Anaya pertenece a esa especie de políticos que en el fondo creen que solo es posible ejercer el poder político sentándose en la mesa de los ricos. Fiel representante de la gueritocracia y el mirreynato –las formas de poder que en el fondo busca perpetuar—, Anaya es también un claro ejemplo de ese espacio en el que la élite económica y el poder político se confunden.
El frentista es el candidato perfecto para quienes creen –cada vez menos- que un buen político es alguien que sabe hablar bonito y ser un buen actor. Ni él ni su equipo se han percatado de que ese modelo está en franca decadencia porque la gente cada vez se da más cuenta de la mentira que se esconde detrás de esas falsas sonrisas.
Hace un par de semanas Jorge Castañeda se refería en un artículo al “carácter profundamente aspiracional del mexicano”, uno que definía como “la lógica de la publicidad de la Rubia Superior”. Esa pareciera ser la estrategia pilar del anayismo en campaña: Apostar a que muchos mexicanos pejefóbicos se identificarían con la historia de éxito del “joven maravilla”, de un políglota bien educado, de un príncipe europeo. Alguien que al hablar a los jóvenes de tecnología lograría apelar a sus deseos de movilidad social. ¡Como si la gente quisiera Iphones y tablets en lugar de salud y educación! Claramente, esa visión subestima a la gente y soslaya sus necesidades reales.

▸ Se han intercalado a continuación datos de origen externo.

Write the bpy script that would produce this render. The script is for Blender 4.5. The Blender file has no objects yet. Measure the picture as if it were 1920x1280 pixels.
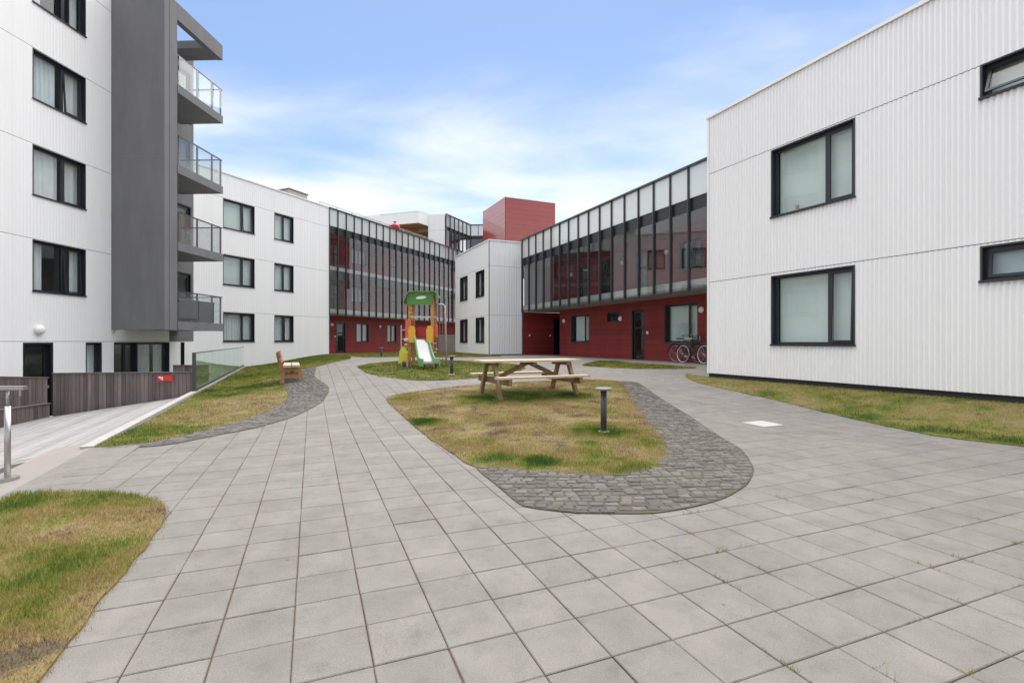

Si uno tuviera que elegir a un vendedor de seguros con facilidad de palabra, excelente presentación y deseos de superación seguramente reclutaría a un Ricardo Anaya, con sus frases efectistas, aunque faltas de veracidad; capaz de ofrecer siempre una sonrisa a los clientes. Pero la realidad es que el candidato –vacío y sin alma- no logra siquiera proyectar la gravitas de un líder. Maestro de la teatralidad sin sustancia, Anaya es el candidato de la buena dicción sin visión. El hombre que vende futuro, sin tener un proyecto. Un especialista en ventas que a pesar de su habilidad y su destreza es un representante más de esa casta político-empresarial que ha hecho política en nuestro país.